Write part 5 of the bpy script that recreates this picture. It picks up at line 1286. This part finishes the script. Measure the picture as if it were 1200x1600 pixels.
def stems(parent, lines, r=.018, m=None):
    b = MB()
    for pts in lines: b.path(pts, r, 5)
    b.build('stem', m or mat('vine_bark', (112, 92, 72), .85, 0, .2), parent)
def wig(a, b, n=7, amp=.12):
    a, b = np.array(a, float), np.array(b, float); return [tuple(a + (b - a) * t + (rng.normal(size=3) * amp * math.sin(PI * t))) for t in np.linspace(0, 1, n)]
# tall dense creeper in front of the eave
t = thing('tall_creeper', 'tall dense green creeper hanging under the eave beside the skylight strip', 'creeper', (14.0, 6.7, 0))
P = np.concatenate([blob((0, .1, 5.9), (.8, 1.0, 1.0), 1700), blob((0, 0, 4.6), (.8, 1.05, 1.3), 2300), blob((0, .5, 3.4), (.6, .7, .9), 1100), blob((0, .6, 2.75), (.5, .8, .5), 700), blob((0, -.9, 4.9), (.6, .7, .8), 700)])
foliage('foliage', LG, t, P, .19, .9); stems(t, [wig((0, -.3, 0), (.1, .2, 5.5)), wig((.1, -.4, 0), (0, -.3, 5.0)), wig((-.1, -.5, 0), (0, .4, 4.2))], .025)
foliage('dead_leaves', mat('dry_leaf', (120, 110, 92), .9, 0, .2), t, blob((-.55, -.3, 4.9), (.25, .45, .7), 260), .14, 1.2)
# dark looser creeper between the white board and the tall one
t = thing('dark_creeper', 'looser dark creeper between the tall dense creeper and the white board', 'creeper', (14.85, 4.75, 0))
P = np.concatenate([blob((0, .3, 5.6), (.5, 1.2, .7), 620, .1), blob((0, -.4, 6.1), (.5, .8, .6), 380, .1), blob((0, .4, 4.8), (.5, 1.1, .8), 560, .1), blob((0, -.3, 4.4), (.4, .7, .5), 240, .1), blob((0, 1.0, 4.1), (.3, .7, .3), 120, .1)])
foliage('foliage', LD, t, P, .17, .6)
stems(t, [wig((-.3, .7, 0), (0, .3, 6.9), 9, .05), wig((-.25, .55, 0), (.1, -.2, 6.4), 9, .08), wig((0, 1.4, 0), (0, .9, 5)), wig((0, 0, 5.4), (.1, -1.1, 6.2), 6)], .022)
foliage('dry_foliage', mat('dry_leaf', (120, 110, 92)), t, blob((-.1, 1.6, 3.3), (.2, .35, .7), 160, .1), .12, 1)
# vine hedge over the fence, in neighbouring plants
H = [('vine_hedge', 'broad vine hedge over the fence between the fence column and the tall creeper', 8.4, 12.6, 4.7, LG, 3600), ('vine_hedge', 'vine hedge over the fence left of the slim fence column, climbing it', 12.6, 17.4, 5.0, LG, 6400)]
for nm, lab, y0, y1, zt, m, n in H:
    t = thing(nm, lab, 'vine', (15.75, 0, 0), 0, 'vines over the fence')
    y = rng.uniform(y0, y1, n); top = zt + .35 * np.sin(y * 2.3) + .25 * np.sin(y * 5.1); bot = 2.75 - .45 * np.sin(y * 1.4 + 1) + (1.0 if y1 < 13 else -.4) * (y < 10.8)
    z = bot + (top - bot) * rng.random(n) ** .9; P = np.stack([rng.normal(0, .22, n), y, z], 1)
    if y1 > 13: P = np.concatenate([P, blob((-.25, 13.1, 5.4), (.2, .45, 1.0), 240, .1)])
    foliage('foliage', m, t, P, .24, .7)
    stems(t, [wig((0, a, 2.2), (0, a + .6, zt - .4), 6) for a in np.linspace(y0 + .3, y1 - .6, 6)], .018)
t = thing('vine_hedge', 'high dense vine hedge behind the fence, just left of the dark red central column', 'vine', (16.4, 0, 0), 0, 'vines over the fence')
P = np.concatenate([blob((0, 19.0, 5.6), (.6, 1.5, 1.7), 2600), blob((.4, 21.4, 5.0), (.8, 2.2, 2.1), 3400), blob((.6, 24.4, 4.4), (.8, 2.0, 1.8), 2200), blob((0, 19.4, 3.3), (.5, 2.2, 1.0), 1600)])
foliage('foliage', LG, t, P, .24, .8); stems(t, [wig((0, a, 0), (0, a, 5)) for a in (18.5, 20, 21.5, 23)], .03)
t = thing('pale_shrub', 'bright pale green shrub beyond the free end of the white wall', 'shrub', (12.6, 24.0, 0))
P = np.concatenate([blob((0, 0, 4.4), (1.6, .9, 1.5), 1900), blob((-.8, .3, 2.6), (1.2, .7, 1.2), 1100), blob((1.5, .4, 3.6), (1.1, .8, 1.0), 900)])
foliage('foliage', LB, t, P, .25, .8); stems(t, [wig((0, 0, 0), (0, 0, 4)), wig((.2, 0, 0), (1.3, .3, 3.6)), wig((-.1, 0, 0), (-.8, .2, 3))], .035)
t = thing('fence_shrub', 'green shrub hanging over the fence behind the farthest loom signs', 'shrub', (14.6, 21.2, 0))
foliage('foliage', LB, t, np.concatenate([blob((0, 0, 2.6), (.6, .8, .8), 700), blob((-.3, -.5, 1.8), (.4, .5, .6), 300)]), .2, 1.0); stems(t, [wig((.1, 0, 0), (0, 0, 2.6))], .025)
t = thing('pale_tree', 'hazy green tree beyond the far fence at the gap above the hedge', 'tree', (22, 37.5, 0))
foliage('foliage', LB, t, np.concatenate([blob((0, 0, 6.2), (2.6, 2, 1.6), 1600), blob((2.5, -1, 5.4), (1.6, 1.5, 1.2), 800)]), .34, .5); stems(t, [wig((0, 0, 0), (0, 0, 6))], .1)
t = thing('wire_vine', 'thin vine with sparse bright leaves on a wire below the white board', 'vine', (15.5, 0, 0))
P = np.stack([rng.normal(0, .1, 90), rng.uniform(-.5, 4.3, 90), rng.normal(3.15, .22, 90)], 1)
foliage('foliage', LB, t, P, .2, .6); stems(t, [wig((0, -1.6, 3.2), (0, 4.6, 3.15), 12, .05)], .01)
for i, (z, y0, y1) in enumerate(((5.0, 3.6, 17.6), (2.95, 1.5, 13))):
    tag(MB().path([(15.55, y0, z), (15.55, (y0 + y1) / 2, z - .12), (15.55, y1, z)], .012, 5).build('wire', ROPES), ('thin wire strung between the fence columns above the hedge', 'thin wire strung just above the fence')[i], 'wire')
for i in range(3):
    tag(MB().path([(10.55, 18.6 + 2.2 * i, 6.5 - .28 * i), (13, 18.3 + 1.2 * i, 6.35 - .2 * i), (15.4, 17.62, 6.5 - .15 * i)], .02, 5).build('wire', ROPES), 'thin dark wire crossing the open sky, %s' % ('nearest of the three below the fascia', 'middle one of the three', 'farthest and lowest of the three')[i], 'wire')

### Exercise requirements
All of the lines above need to be given again exactly.

### Solution to this problem
Write part 5 of the bpy script that recreates this picture. It picks up at line 1286. This part finishes the script. Measure the picture as if it were 1200x1600 pixels.
def stems(parent, lines, r=.018, m=None):
    b = MB()
    for pts in lines: b.path(pts, r, 5)
    b.build('stem', m or mat('vine_bark', (112, 92, 72), .85, 0, .2), parent)
def wig(a, b, n=7, amp=.12):
    a, b = np.array(a, float), np.array(b, float); return [tuple(a + (b - a) * t + (rng.normal(size=3) * amp * math.sin(PI * t))) for t in np.linspace(0, 1, n)]
# tall dense creeper in front of the eave
t = thing('tall_creeper', 'tall dense green creeper hanging under the eave beside the skylight strip', 'creeper', (14.0, 6.7, 0))
P = np.concatenate([blob((0, .1, 5.9), (.8, 1.0, 1.0), 1700), blob((0, 0, 4.6), (.8, 1.05, 1.3), 2300), blob((0, .5, 3.4), (.6, .7, .9), 1100), blob((0, .6, 2.75), (.5, .8, .5), 700), blob((0, -.9, 4.9), (.6, .7, .8), 700)])
foliage('foliage', LG, t, P, .19, .9); stems(t, [wig((0, -.3, 0), (.1, .2, 5.5)), wig((.1, -.4, 0), (0, -.3, 5.0)), wig((-.1, -.5, 0), (0, .4, 4.2))], .025)
foliage('dead_leaves', mat('dry_leaf', (120, 110, 92), .9, 0, .2), t, blob((-.55, -.3, 4.9), (.25, .45, .7), 260), .14, 1.2)
# dark looser creeper between the white board and the tall one
t = thing('dark_creeper', 'looser dark creeper between the tall dense creeper and the white board', 'creeper', (14.85, 4.75, 0))
P = np.concatenate([blob((0, .3, 5.6), (.5, 1.2, .7), 620, .1), blob((0, -.4, 6.1), (.5, .8, .6), 380, .1), blob((0, .4, 4.8), (.5, 1.1, .8), 560, .1), blob((0, -.3, 4.4), (.4, .7, .5), 240, .1), blob((0, 1.0, 4.1), (.3, .7, .3), 120, .1)])
foliage('foliage', LD, t, P, .17, .6)
stems(t, [wig((-.3, .7, 0), (0, .3, 6.9), 9, .05), wig((-.25, .55, 0), (.1, -.2, 6.4), 9, .08), wig((0, 1.4, 0), (0, .9, 5)), wig((0, 0, 5.4), (.1, -1.1, 6.2), 6)], .022)
foliage('dry_foliage', mat('dry_leaf', (120, 110, 92)), t, blob((-.1, 1.6, 3.3), (.2, .35, .7), 160, .1), .12, 1)
# vine hedge over the fence, in neighbouring plants
H = [('vine_hedge', 'broad vine hedge over the fence between the fence column and the tall creeper', 8.4, 12.6, 4.7, LG, 3600), ('vine_hedge', 'vine hedge over the fence left of the slim fence column, climbing it', 12.6, 17.4, 5.0, LG, 6400)]
for nm, lab, y0, y1, zt, m, n in H:
    t = thing(nm, lab, 'vine', (15.75, 0, 0), 0, 'vines over the fence')
    y = rng.uniform(y0, y1, n); top = zt + .35 * np.sin(y * 2.3) + .25 * np.sin(y * 5.1); bot = 2.75 - .45 * np.sin(y * 1.4 + 1) + (1.0 if y1 < 13 else -.4) * (y < 10.8)
    z = bot + (top - bot) * rng.random(n) ** .9; P = np.stack([rng.normal(0, .22, n), y, z], 1)
    if y1 > 13: P = np.concatenate([P, blob((-.25, 13.1, 5.4), (.2, .45, 1.0), 240, .1)])
    foliage('foliage', m, t, P, .24, .7)
    stems(t, [wig((0, a, 2.2), (0, a + .6, zt - .4), 6) for a in np.linspace(y0 + .3, y1 - .6, 6)], .018)
t = thing('vine_hedge', 'high dense vine hedge behind the fence, just left of the dark red central column', 'vine', (16.4, 0, 0), 0, 'vines over the fence')
P = np.concatenate([blob((0, 19.0, 5.6), (.6, 1.5, 1.7), 2600), blob((.4, 21.4, 5.0), (.8, 2.2, 2.1), 3400), blob((.6, 24.4, 4.4), (.8, 2.0, 1.8), 2200), blob((0, 19.4, 3.3), (.5, 2.2, 1.0), 1600)])
foliage('foliage', LG, t, P, .24, .8); stems(t, [wig((0, a, 0), (0, a, 5)) for a in (18.5, 20, 21.5, 23)], .03)
t = thing('pale_shrub', 'bright pale green shrub beyond the free end of the white wall', 'shrub', (12.6, 24.0, 0))
P = np.concatenate([blob((0, 0, 4.4), (1.6, .9, 1.5), 1900), blob((-.8, .3, 2.6), (1.2, .7, 1.2), 1100), blob((1.5, .4, 3.6), (1.1, .8, 1.0), 900)])
foliage('foliage', LB, t, P, .25, .8); stems(t, [wig((0, 0, 0), (0, 0, 4)), wig((.2, 0, 0), (1.3, .3, 3.6)), wig((-.1, 0, 0), (-.8, .2, 3))], .035)
t = thing('fence_shrub', 'green shrub hanging over the fence behind the farthest loom signs', 'shrub', (14.6, 21.2, 0))
foliage('foliage', LB, t, np.concatenate([blob((0, 0, 2.6), (.6, .8, .8), 700), blob((-.3, -.5, 1.8), (.4, .5, .6), 300)]), .2, 1.0); stems(t, [wig((.1, 0, 0), (0, 0, 2.6))], .025)
t = thing('pale_tree', 'hazy green tree beyond the far fence at the gap above the hedge', 'tree', (22, 37.5, 0))
foliage('foliage', LB, t, np.concatenate([blob((0, 0, 6.2), (2.6, 2, 1.6), 1600), blob((2.5, -1, 5.4), (1.6, 1.5, 1.2), 800)]), .34, .5); stems(t, [wig((0, 0, 0), (0, 0, 6))], .1)
t = thing('wire_vine', 'thin vine with sparse bright leaves on a wire below the white board', 'vine', (15.5, 0, 0))
P = np.stack([rng.normal(0, .1, 90), rng.uniform(-.5, 4.3, 90), rng.normal(3.15, .22, 90)], 1)
foliage('foliage', LB, t, P, .2, .6); stems(t, [wig((0, -1.6, 3.2), (0, 4.6, 3.15), 12, .05)], .01)
for i, (z, y0, y1) in enumerate(((5.0, 3.6, 17.6), (2.95, 1.5, 13))):
    tag(MB().path([(15.55, y0, z), (15.55, (y0 + y1) / 2, z - .12), (15.55, y1, z)], .012, 5).build('wire', ROPES), ('thin wire strung between the fence columns above the hedge', 'thin wire strung just above the fence')[i], 'wire')
for i in range(3):
    tag(MB().path([(10.55, 18.6 + 2.2 * i, 6.5 - .28 * i), (13, 18.3 + 1.2 * i, 6.35 - .2 * i), (15.4, 17.62, 6.5 - .15 * i)], .02, 5).build('wire', ROPES), 'thin dark wire crossing the open sky, %s' % ('nearest of the three below the fascia', 'middle one of the three', 'farthest and lowest of the three')[i], 'wire')